While noting that Vermont has seen, and will continue to see, climate change impacts, Thorndike and her husband were drawn to the Green Mountain State because of its abundant water and resilient communities.
“It’s been sort of remarkable hearing about how the state has responded to that hurricane,” said Thorndike, referring to the post-Irene mobilization.

Betsy Hands, program officer at Burlington-based High Meadows Fund, left Missoula in 2012 to move closer to family back east and proactively avoid climate change impacts. Hands was likely thinking more about climate change than the average Montanan was a decade ago as she introduced a bill in 2007 to lower the state’s greenhouse gas emissions.
After a stint in Chicago, she and her husband moved to Vermont when he was offered a job. Like Porter and Thorndike, they felt that the state was a “good match” because of its quality of life, abundant water and lack of wildfires.
“It’s only gotten worse since we left, and every time we hear about the fires (by Missoula), I wonder — why aren’t people leaving?” she said.
Hands added that she knew community ties or limited opportunities often prevent people from packing up.
“When you think about climate migration, it’s either going to be people with some kind of means that makes it easier or a job that they can transfer to a new place, or people who have nothing left,” she said.
She reflected on a conference she had attended where a woman from the Greater Houston Community Foundation talked about climate migrants who moved to Houston after Hurricane Katrina struck the Gulf Coast, devastating New Orleans.
“It’s already kind of happening but nobody is really calling it out in the media,” Hands said of climate migration.
Vermont certainly has not yet seen an influx of people yet because of climate change — or other reasons. From 2010 to 2018, 10,000 more people moved out-of-state than moved to Vermont.

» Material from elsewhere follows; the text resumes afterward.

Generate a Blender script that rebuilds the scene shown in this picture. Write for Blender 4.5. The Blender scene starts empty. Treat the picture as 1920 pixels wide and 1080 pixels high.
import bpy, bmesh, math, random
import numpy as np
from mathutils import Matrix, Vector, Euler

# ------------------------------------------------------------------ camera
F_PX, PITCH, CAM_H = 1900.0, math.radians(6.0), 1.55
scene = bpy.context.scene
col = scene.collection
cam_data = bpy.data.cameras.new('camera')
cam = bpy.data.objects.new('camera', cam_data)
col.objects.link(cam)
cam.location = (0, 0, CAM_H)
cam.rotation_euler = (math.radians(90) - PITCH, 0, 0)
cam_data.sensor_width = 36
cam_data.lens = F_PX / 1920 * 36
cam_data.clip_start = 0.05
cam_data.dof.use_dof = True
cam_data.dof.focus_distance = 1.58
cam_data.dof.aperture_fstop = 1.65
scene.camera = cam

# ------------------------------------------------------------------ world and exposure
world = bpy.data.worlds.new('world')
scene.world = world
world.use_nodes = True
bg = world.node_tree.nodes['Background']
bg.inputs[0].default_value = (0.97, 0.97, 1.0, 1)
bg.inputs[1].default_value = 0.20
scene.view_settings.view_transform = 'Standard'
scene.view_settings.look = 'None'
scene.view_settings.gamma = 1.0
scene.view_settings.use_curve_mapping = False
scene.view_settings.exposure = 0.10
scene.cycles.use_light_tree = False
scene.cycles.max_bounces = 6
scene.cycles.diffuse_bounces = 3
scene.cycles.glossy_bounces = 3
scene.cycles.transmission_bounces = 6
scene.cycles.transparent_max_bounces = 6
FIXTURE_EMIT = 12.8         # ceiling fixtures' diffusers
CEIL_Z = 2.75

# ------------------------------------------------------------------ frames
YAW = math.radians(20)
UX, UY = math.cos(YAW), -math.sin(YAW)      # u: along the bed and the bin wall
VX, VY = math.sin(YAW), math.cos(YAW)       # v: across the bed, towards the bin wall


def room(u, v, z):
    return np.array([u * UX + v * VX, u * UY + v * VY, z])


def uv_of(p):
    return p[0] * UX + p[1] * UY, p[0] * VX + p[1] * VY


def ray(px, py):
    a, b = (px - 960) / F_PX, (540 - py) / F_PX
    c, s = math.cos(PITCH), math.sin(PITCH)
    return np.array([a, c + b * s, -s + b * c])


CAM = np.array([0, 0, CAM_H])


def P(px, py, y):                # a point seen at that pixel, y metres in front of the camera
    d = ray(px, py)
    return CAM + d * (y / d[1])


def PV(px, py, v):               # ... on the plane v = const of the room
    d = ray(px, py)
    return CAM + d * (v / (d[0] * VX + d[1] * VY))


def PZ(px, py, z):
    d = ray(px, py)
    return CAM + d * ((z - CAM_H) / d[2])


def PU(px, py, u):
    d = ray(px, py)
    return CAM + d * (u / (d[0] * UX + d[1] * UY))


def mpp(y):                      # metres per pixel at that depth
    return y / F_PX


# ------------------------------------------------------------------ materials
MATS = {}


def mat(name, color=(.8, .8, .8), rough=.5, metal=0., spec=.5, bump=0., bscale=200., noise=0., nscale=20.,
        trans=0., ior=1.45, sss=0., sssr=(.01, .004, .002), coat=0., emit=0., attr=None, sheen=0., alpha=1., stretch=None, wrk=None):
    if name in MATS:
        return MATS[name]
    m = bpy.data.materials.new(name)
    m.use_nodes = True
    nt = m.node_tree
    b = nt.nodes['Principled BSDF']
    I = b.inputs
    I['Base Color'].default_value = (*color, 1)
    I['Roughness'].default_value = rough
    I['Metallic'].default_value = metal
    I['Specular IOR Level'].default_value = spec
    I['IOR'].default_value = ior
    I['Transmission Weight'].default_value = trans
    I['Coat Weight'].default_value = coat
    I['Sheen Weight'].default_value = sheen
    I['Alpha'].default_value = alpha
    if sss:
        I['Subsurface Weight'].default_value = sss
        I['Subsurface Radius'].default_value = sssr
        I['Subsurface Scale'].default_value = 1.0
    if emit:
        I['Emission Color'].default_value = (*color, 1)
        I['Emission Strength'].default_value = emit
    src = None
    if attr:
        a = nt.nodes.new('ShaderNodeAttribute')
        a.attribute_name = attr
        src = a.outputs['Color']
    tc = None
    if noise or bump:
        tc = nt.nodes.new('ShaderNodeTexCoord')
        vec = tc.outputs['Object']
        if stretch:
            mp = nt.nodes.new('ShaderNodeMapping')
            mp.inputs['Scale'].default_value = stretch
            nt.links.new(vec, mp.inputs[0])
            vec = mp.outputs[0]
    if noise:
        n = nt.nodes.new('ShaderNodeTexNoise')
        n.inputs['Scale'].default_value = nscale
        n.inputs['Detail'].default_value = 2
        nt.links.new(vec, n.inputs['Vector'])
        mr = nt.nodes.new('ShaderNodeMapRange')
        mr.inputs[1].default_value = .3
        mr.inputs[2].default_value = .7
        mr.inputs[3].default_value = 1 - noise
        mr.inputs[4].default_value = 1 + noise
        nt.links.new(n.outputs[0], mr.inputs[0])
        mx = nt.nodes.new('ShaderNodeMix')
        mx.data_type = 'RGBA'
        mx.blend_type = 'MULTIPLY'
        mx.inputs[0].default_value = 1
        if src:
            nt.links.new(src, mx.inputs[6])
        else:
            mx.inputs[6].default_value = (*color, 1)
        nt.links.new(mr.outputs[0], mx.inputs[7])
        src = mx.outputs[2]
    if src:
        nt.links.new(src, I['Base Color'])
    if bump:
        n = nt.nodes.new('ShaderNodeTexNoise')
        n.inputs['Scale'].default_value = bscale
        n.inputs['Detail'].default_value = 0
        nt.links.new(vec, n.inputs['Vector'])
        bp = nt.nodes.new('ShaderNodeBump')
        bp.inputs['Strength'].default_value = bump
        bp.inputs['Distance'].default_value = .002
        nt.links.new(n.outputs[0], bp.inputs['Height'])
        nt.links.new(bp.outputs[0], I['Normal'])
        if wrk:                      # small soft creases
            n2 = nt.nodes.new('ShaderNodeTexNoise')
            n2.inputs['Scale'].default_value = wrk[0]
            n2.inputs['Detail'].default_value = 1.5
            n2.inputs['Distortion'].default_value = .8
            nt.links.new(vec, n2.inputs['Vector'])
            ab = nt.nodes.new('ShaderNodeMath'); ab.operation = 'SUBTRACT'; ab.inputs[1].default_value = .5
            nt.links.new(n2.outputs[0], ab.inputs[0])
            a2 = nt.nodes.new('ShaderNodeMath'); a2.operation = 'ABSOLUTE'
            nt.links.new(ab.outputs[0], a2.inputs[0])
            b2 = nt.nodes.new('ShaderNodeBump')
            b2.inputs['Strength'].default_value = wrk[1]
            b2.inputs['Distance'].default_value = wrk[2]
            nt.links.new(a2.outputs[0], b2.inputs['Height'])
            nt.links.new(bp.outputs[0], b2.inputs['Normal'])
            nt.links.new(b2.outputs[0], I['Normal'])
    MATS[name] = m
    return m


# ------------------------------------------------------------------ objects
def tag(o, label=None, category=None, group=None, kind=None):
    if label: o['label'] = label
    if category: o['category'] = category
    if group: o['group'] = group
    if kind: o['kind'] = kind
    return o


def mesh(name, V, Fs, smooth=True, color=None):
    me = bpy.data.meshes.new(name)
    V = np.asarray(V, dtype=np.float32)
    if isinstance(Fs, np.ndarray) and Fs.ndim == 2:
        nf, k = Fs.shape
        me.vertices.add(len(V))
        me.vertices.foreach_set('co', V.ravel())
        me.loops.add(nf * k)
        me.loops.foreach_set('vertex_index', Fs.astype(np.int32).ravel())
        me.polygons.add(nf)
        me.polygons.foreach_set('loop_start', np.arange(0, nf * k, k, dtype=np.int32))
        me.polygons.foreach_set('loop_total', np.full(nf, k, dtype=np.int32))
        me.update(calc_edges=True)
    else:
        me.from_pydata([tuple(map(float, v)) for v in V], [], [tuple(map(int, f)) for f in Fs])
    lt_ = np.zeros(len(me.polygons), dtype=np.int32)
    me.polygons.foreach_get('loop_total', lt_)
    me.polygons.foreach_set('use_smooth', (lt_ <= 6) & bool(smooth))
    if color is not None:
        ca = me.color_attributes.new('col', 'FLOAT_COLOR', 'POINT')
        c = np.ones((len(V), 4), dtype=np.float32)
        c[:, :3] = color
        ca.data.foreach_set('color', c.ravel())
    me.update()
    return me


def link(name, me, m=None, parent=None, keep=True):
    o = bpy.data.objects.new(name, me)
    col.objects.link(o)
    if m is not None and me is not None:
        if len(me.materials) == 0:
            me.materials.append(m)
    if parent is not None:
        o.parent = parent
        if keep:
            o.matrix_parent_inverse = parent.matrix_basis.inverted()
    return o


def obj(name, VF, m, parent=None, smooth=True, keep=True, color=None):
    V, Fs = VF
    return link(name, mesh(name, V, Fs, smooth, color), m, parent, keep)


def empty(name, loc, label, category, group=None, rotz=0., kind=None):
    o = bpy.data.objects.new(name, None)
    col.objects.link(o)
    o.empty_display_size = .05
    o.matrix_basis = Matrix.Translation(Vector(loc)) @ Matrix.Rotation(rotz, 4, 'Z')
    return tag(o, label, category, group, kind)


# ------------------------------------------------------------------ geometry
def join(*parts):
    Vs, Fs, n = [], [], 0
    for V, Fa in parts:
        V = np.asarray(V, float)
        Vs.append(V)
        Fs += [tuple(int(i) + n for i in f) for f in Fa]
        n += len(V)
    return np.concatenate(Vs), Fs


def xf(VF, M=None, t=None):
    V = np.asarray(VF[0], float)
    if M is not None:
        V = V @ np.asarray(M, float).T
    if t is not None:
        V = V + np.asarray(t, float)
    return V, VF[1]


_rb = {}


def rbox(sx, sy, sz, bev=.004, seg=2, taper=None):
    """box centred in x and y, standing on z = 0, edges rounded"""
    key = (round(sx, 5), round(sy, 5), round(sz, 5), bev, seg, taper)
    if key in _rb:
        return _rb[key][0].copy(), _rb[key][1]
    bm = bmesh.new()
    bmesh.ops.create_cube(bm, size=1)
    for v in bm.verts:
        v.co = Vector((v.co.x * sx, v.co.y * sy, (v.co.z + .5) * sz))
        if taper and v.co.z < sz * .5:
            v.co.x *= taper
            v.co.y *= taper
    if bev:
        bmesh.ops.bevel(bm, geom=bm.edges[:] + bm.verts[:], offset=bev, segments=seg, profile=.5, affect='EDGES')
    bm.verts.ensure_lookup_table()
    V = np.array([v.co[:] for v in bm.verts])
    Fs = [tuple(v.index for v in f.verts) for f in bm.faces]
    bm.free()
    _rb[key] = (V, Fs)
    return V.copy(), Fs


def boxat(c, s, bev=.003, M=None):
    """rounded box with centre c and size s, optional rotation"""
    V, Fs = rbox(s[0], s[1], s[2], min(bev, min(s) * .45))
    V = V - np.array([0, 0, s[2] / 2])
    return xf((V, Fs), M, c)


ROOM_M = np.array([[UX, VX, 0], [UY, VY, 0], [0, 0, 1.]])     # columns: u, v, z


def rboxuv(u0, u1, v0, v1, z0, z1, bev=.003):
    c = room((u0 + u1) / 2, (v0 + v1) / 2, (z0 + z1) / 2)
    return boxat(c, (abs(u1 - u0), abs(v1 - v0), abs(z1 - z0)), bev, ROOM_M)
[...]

In recent years, the state’s Department of Tourism and Marketing has launched multiple efforts to convince workers to move to Vermont. The “remote worker grant program,” which would payout $10,000 over two years to remote workers who relocate to Vermont, received national publicity.

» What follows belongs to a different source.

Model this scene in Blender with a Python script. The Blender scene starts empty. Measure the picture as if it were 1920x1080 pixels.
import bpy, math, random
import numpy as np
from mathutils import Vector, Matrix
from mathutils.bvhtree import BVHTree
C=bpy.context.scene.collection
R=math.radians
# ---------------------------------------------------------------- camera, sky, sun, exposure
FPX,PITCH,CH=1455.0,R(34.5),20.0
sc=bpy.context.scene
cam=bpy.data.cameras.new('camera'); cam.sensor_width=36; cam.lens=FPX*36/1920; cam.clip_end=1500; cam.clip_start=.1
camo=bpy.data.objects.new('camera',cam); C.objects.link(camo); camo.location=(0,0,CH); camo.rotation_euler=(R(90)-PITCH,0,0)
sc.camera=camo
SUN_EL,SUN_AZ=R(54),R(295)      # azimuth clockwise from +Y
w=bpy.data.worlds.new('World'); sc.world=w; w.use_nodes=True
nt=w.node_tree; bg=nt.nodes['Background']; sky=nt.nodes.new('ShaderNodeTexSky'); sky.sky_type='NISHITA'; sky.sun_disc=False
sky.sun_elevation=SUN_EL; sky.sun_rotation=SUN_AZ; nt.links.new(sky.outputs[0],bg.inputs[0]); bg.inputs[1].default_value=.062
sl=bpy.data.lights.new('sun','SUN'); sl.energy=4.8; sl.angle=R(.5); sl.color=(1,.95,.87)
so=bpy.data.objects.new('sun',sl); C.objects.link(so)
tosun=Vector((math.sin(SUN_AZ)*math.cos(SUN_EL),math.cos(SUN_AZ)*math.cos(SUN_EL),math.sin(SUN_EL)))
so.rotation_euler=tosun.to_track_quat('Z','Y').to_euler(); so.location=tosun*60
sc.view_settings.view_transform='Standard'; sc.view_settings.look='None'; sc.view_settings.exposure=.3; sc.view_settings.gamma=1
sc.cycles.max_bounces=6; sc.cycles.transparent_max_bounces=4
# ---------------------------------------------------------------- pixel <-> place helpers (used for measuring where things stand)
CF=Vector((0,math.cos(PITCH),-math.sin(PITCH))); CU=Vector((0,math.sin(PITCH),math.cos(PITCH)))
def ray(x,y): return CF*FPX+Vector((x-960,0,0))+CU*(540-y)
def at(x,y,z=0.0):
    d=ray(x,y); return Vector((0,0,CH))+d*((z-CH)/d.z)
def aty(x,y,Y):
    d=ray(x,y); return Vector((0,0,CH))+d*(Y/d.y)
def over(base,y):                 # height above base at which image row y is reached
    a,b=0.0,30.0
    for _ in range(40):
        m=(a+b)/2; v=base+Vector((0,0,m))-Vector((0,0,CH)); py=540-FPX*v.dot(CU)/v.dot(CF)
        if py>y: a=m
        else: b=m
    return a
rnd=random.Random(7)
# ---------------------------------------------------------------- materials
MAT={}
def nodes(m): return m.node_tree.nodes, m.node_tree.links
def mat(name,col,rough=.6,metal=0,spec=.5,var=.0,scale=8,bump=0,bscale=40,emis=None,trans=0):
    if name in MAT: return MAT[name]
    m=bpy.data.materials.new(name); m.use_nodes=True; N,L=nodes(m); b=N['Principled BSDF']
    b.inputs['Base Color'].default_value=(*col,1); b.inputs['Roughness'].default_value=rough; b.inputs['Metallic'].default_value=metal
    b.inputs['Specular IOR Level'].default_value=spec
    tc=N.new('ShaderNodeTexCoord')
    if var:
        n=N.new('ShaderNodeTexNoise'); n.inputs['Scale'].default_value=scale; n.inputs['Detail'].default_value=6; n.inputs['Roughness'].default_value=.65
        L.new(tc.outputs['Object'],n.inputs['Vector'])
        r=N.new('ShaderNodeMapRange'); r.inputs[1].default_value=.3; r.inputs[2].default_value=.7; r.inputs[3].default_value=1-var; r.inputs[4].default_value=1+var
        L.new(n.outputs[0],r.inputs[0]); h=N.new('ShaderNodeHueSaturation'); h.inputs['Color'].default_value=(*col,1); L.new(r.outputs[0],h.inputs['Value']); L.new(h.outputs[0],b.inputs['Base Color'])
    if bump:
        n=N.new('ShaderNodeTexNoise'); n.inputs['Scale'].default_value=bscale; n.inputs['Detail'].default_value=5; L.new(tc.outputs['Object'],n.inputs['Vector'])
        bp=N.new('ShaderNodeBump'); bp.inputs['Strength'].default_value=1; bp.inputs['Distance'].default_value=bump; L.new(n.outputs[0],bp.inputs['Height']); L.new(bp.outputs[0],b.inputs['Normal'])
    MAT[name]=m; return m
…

Nate Formalarie, communications director for the tourism department, said the state “is not currently, or in the near term, planning to market Vermont in relation to climate change or natural disasters.”
Chris Cochran, director of community planning and revitalization for the state Department of Housing and Community Development, said Vermont’s lack of housing has made it challenging for employers in the state to fill jobs. He expressed skepticism that Vermont could become a hub for climate migrants unless the housing crunch is dealt with.
“I suspect climate migrants would face a similar challenge unless we can find a way to create more housing,” he said.
McCarthy, of VNRC, agreed that having a “variety of housing stock” would help Vermont better prepare for its future regardless of the pace of climate migration.
Vermont has seen a “marked increase” in its foreign-born population since 1990, with most of that growth coming from refugees settling in the Burlington area, according to a book chapter written by Pablo Bose, a geography professor at the University of Vermont.
In the course of his migration research, he has yet to see anyone from coastal regions moving to Vermont to shield themselves from impacts of sea level rise. And Vermont is unlikely to see officially designated climate refugees from other countries anytime soon, according to Bose.
“We are already in a situation where it’s hard enough to get nations to accept the idea of refugees who are displaced by conflict,” he said, adding that there was “zero political will” to designate a separate class of climate refugees.
Bose said environmental and climate migrants are much more likely to move within countries rather than cross borders. He pointed to South Asia and Africa, and to a lesser extent the Central and South America, which are dealing with other environmental challenges, as parts of the world already seeing climate-related migration.
“In the general public, honestly…we start to see that climate change isn’t something that’s way off in the future, or like theoretical, no matter how much some people might want to bury their heads in the sand.”